Hopper outdraws Picasso in his own hometown, people standing in line in the rain in front of the Grand Palais in the middle of the night, and big crowds too all around Europe. Now isn’t that strange? Hopper isn’t new. Before Warhol there was Hopper, but he was regarded as retrograde and obsolete by modern abstractionists, the conceptualists, all those who think of novelty as the highest achievement in visual art and its ultimate goal. Hopper’s art hasn’t changed -- what has?
The mentality of an age can be discussed and written about endlessly but it’s quite visible for all to see in the art. The personality-cult commercialism of Warhol stands as emblematic of the greed and derision of personal integrity which collapsed the world’s financial markets, and maybe one didn’t cause the other but they reflect the same values. In fact we’ve fought through thickets of theory, splashes and stripes and deconstructions, all looking for something, what, ourselves? It takes so much faith, and energy, to find significance and meaning in the accidental, in the sneering offhand gesture, in the fat ginned-up resume.

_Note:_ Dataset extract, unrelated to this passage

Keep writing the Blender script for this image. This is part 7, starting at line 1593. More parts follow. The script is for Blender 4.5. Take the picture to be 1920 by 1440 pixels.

No need to work that hard in front of a Hopper -- he takes you there. Blowing curtains evoke a rush of warm air on a summer evening before air conditioning, last light, damp smells and faint echoes, all sorts of things that don’t come through with a photograph, that thinnest slice of reality. People find themselves and their own experience verified in Hopper, and he pulls at them to stretch as well, to see more, to feel more, the reason people love art. Suddenly there’s many more who like Hopper. These people seek something more substantial than fashion, something more enduring and thoughtful than soup cans. Art is going to change.